Not only to make a fortune, but to surround its accumulation with adventure was then as truly the fashion in life as in story books; and the men whose motto was "nothing venture nothing have" were surely more likely to accomplish really great things than the mere plodders by penurious saving. The good but not very

exciting precepts of Samuel Smiles had not then stamped themselves upon the rising generations. "Early to bed and early to rise, makes a man healthy, wealthy and wise " was a later doctrine-good in its way, but cautious rather than imaginative. It is possible that such advice and all the kindred maxims which accompany it may be beneficial to the great rank and file, but when they permeate the leaders to the detriment of nerve those leaders become commonplace and uninteresting, afraid to venture or to try the new. Just as life is often so much of a gamble, so the making of a fortune possesses almost always in its formula a large quantity of risk. This is not the risk of the lottery kind, which brings success or failure on the turn of the card, nor does it depend on the element of pure chance which so many call luck. But it stakes its future on the judgment of its leader; it bets on its own conclusions. The absolutely sure things in this world are not so interesting, to say the least of it, as those which may not win, but which in winning win big stakes. Anything which places a barrier against progress, against walking in any but the old frequently trodden paths, tends to dry up the springs of imagination.

And this faculty of imagination is one of the most useful that the real man of Commerce can possess. It cuts the path through the forest of inexperience upon which judgment can more carefully walk. Imagination urges on. It is the yeast of progress. It pictures the desirable. It is like the architect's plan, while judgment and effort follow and build.
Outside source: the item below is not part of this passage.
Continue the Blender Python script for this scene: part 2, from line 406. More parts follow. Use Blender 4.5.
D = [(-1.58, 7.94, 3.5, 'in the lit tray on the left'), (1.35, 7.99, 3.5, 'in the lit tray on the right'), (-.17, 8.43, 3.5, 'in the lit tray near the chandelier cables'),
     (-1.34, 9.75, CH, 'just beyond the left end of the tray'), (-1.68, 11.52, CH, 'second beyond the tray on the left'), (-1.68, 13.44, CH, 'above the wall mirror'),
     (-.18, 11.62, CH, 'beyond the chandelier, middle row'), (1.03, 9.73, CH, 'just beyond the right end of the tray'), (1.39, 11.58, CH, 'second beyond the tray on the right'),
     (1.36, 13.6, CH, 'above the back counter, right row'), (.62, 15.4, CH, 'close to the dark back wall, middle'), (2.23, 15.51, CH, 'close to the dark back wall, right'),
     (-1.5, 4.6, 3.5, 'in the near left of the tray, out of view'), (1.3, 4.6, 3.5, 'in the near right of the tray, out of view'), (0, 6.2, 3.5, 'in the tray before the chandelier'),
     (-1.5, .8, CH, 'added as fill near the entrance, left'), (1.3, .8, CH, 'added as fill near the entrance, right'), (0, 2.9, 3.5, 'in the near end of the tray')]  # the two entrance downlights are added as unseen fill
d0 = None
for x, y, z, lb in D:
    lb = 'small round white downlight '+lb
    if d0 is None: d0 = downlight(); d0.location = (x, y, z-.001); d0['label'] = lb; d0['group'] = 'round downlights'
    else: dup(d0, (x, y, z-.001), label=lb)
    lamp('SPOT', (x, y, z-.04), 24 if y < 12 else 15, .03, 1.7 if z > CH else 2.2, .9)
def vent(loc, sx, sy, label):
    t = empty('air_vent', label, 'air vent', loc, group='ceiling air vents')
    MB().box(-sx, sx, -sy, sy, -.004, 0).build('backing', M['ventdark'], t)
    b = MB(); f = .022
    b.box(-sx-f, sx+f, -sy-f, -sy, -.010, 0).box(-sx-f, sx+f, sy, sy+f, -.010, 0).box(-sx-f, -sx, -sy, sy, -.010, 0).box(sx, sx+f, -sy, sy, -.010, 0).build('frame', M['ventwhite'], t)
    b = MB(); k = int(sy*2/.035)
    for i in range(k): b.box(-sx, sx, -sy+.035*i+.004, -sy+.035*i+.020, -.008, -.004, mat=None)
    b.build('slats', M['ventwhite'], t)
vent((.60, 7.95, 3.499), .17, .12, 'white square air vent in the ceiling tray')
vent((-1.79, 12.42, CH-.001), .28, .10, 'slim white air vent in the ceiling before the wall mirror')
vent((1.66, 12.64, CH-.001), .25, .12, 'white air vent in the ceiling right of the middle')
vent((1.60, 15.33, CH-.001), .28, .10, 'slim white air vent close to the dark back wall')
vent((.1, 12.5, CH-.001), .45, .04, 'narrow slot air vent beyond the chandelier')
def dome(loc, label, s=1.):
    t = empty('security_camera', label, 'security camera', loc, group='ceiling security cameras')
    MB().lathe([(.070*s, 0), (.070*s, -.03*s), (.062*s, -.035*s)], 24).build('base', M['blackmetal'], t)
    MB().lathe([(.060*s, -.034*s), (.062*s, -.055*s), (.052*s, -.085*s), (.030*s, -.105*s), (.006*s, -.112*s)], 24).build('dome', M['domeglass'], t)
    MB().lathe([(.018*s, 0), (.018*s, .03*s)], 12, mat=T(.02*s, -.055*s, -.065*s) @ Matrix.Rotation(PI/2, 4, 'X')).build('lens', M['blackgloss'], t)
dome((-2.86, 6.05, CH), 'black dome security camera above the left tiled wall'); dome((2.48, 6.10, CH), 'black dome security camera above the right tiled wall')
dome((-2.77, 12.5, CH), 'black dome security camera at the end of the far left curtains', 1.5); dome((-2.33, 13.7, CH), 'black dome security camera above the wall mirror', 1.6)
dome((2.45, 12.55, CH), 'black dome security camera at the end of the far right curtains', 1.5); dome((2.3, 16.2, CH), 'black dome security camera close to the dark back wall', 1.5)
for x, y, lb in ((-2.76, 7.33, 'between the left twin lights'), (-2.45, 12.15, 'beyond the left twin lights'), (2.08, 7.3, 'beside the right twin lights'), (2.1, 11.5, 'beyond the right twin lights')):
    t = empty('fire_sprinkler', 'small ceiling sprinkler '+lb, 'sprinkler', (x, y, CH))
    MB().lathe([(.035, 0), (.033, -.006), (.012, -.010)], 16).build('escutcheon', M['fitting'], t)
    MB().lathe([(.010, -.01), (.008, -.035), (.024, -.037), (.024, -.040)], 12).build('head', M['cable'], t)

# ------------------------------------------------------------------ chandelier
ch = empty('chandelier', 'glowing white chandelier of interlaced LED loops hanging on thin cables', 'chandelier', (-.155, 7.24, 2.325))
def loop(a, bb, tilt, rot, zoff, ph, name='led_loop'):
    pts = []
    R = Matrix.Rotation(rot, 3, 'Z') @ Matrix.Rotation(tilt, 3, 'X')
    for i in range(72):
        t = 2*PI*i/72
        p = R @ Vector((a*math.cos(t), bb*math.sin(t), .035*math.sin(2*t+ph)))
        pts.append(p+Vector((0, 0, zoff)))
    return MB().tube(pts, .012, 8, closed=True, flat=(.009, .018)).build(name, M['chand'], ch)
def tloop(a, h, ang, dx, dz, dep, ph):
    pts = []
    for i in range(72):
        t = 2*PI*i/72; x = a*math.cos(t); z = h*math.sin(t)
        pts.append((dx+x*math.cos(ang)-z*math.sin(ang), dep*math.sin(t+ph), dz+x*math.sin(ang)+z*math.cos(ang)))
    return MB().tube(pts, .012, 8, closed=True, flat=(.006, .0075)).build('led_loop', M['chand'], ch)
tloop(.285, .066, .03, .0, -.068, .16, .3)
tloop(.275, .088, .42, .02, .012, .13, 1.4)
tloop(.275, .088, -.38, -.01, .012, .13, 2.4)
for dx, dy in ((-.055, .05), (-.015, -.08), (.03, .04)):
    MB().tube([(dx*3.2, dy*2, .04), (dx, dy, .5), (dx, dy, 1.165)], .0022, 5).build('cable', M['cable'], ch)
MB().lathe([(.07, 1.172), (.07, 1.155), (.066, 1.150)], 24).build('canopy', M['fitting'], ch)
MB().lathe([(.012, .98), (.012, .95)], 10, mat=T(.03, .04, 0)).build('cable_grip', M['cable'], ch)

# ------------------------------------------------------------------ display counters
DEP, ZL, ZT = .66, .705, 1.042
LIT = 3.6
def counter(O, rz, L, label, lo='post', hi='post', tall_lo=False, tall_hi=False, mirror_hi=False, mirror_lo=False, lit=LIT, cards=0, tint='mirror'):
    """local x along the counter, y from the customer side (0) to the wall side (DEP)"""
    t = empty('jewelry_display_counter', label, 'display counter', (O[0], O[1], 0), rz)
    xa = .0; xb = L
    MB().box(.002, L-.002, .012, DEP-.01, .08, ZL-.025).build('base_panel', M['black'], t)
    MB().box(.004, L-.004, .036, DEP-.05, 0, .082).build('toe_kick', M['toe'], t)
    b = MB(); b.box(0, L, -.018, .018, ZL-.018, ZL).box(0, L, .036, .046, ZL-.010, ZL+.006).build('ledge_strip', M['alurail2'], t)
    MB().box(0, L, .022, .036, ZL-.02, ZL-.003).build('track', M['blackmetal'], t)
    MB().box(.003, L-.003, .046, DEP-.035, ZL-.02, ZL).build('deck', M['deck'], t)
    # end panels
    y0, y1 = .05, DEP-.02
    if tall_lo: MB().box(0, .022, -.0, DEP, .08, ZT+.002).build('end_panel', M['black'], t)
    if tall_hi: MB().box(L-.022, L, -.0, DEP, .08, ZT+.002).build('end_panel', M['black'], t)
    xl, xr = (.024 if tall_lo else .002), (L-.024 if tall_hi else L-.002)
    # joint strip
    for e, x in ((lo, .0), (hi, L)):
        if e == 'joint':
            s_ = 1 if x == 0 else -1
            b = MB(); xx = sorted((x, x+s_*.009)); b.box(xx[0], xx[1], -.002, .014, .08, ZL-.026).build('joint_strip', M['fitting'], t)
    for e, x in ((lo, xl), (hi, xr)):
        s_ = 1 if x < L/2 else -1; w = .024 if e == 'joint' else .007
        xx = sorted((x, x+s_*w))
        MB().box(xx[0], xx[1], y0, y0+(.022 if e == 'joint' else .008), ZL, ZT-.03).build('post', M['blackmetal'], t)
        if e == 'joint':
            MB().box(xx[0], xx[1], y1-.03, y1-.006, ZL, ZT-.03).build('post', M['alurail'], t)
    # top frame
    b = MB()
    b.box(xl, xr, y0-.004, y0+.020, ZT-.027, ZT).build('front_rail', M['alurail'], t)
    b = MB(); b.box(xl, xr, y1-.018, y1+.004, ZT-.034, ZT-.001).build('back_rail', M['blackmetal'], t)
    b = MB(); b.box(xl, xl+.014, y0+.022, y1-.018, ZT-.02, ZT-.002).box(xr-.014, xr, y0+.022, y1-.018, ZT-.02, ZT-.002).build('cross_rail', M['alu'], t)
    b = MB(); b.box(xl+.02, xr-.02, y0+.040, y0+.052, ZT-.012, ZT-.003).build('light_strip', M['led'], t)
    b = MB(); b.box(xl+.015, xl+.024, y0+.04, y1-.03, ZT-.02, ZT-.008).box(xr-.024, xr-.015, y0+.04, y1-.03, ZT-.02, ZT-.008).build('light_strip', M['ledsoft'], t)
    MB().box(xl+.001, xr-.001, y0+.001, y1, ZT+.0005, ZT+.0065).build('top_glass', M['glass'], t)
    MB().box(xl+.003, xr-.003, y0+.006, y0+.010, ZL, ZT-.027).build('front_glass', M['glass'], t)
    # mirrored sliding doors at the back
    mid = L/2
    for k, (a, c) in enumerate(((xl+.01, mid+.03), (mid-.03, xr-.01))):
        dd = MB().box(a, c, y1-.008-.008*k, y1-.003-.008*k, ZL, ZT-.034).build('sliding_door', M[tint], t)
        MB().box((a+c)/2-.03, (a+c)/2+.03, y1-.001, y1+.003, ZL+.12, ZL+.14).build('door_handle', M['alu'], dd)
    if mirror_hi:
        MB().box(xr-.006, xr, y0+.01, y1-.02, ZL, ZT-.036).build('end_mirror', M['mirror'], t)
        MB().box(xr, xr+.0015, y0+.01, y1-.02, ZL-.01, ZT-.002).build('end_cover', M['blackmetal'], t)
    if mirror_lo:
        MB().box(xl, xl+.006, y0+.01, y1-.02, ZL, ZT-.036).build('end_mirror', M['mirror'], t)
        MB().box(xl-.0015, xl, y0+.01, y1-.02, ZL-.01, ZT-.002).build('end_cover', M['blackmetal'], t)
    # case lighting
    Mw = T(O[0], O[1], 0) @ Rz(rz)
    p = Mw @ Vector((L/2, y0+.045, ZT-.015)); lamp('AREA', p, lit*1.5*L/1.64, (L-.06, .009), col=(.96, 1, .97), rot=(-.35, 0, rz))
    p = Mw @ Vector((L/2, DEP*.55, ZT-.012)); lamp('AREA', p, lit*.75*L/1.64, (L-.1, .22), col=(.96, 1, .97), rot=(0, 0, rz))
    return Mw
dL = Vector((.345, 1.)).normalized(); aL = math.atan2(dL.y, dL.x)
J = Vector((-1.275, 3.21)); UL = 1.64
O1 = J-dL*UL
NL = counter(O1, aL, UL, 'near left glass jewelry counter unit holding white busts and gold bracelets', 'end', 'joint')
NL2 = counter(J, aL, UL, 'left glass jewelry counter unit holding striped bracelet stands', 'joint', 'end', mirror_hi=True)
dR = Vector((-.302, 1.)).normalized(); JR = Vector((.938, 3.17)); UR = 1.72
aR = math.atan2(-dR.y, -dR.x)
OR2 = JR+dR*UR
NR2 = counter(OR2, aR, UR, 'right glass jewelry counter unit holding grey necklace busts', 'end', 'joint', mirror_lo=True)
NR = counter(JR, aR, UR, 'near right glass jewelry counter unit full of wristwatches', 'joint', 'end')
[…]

No great thing was ever accomplished by the world's greatest men or greatest merchants without imagination.

Samuel Smiles and his rules of saving, of thrift, of following in the footsteps of our fathers, may be well enough, but a long way behind the principles of those great merchant-adventurers who fearlessly planted the flag and established the outposts of the nation's Commerce in the most distant points of the civilized and uncivilized earth.